** Begin Dataset excerpt **

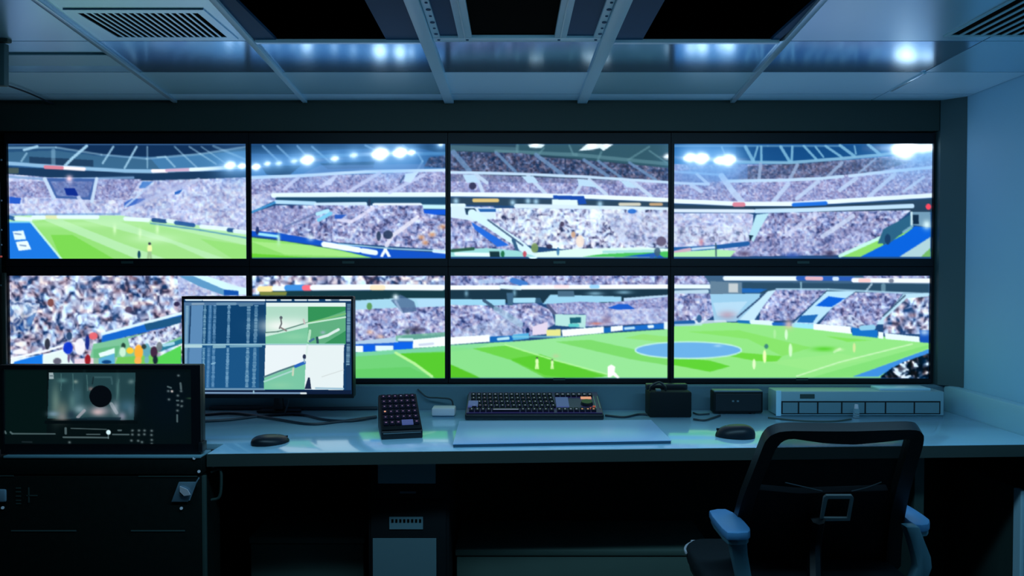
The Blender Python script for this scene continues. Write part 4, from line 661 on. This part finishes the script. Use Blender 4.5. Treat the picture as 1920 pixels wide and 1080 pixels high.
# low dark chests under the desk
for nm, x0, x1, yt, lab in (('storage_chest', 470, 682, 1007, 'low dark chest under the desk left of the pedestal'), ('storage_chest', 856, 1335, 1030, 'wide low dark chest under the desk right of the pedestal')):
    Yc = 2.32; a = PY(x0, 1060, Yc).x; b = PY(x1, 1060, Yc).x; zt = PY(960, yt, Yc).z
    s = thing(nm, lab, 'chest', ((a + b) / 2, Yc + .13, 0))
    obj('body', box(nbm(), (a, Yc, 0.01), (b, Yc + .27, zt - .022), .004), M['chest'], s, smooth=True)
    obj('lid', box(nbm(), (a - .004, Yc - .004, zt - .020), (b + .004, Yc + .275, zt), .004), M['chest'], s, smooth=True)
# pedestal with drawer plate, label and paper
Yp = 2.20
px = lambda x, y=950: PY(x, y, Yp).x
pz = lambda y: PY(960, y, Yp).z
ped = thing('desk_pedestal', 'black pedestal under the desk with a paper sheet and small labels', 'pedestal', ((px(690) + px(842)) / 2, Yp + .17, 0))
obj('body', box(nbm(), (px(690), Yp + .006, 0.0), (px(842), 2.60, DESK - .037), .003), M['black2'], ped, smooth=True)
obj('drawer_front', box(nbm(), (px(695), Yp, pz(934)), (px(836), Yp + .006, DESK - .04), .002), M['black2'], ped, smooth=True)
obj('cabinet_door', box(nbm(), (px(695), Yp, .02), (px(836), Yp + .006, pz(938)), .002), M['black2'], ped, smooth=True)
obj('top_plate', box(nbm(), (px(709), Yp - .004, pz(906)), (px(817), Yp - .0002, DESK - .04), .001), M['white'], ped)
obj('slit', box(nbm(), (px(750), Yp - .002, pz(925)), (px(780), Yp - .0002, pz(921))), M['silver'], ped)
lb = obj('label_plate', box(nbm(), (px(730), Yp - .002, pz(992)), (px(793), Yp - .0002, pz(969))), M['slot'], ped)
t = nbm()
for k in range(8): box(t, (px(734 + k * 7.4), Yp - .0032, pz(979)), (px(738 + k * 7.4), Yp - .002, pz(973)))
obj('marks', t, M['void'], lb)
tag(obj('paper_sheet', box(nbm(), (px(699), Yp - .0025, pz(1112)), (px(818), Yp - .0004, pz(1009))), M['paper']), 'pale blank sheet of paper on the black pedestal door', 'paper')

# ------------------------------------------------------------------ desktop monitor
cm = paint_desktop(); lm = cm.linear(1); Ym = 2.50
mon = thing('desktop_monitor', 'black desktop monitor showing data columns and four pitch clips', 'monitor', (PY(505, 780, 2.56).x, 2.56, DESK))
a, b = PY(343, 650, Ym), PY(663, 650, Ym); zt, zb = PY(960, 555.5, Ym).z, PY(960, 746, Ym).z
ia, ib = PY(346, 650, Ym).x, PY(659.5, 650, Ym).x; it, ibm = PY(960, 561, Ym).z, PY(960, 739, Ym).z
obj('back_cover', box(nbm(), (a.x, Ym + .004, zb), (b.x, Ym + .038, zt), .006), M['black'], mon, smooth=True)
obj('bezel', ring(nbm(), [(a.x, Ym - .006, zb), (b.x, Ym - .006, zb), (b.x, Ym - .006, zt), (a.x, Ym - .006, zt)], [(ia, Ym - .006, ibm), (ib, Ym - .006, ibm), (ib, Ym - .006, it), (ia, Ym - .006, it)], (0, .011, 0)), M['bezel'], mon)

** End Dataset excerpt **

- **Given instruction**
Copy the data exactly. Any picture it contains is to be omitted.

- **Output below**
The Blender Python script for this scene continues. Write part 4, from line 661 on. This part finishes the script. Use Blender 4.5. Treat the picture as 1920 pixels wide and 1080 pixels high.
# low dark chests under the desk
for nm, x0, x1, yt, lab in (('storage_chest', 470, 682, 1007, 'low dark chest under the desk left of the pedestal'), ('storage_chest', 856, 1335, 1030, 'wide low dark chest under the desk right of the pedestal')):
    Yc = 2.32; a = PY(x0, 1060, Yc).x; b = PY(x1, 1060, Yc).x; zt = PY(960, yt, Yc).z
    s = thing(nm, lab, 'chest', ((a + b) / 2, Yc + .13, 0))
    obj('body', box(nbm(), (a, Yc, 0.01), (b, Yc + .27, zt - .022), .004), M['chest'], s, smooth=True)
    obj('lid', box(nbm(), (a - .004, Yc - .004, zt - .020), (b + .004, Yc + .275, zt), .004), M['chest'], s, smooth=True)
# pedestal with drawer plate, label and paper
Yp = 2.20
px = lambda x, y=950: PY(x, y, Yp).x
pz = lambda y: PY(960, y, Yp).z
ped = thing('desk_pedestal', 'black pedestal under the desk with a paper sheet and small labels', 'pedestal', ((px(690) + px(842)) / 2, Yp + .17, 0))
obj('body', box(nbm(), (px(690), Yp + .006, 0.0), (px(842), 2.60, DESK - .037), .003), M['black2'], ped, smooth=True)
obj('drawer_front', box(nbm(), (px(695), Yp, pz(934)), (px(836), Yp + .006, DESK - .04), .002), M['black2'], ped, smooth=True)
obj('cabinet_door', box(nbm(), (px(695), Yp, .02), (px(836), Yp + .006, pz(938)), .002), M['black2'], ped, smooth=True)
obj('top_plate', box(nbm(), (px(709), Yp - .004, pz(906)), (px(817), Yp - .0002, DESK - .04), .001), M['white'], ped)
obj('slit', box(nbm(), (px(750), Yp - .002, pz(925)), (px(780), Yp - .0002, pz(921))), M['silver'], ped)
lb = obj('label_plate', box(nbm(), (px(730), Yp - .002, pz(992)), (px(793), Yp - .0002, pz(969))), M['slot'], ped)
t = nbm()
for k in range(8): box(t, (px(734 + k * 7.4), Yp - .0032, pz(979)), (px(738 + k * 7.4), Yp - .002, pz(973)))
obj('marks', t, M['void'], lb)
tag(obj('paper_sheet', box(nbm(), (px(699), Yp - .0025, pz(1112)), (px(818), Yp - .0004, pz(1009))), M['paper']), 'pale blank sheet of paper on the black pedestal door', 'paper')

# ------------------------------------------------------------------ desktop monitor
cm = paint_desktop(); lm = cm.linear(1); Ym = 2.50
mon = thing('desktop_monitor', 'black desktop monitor showing data columns and four pitch clips', 'monitor', (PY(505, 780, 2.56).x, 2.56, DESK))
a, b = PY(343, 650, Ym), PY(663, 650, Ym); zt, zb = PY(960, 555.5, Ym).z, PY(960, 746, Ym).z
ia, ib = PY(346, 650, Ym).x, PY(659.5, 650, Ym).x; it, ibm = PY(960, 561, Ym).z, PY(960, 739, Ym).z
obj('back_cover', box(nbm(), (a.x, Ym + .004, zb), (b.x, Ym + .038, zt), .006), M['black'], mon, smooth=True)
obj('bezel', ring(nbm(), [(a.x, Ym - .006, zb), (b.x, Ym - .006, zb), (b.x, Ym - .006, zt), (a.x, Ym - .006, zt)], [(ia, Ym - .006, ibm), (ib, Ym - .006, ibm), (ib, Ym - .006, it), (ia, Ym - .006, it)], (0, .011, 0)), M['bezel'], mon)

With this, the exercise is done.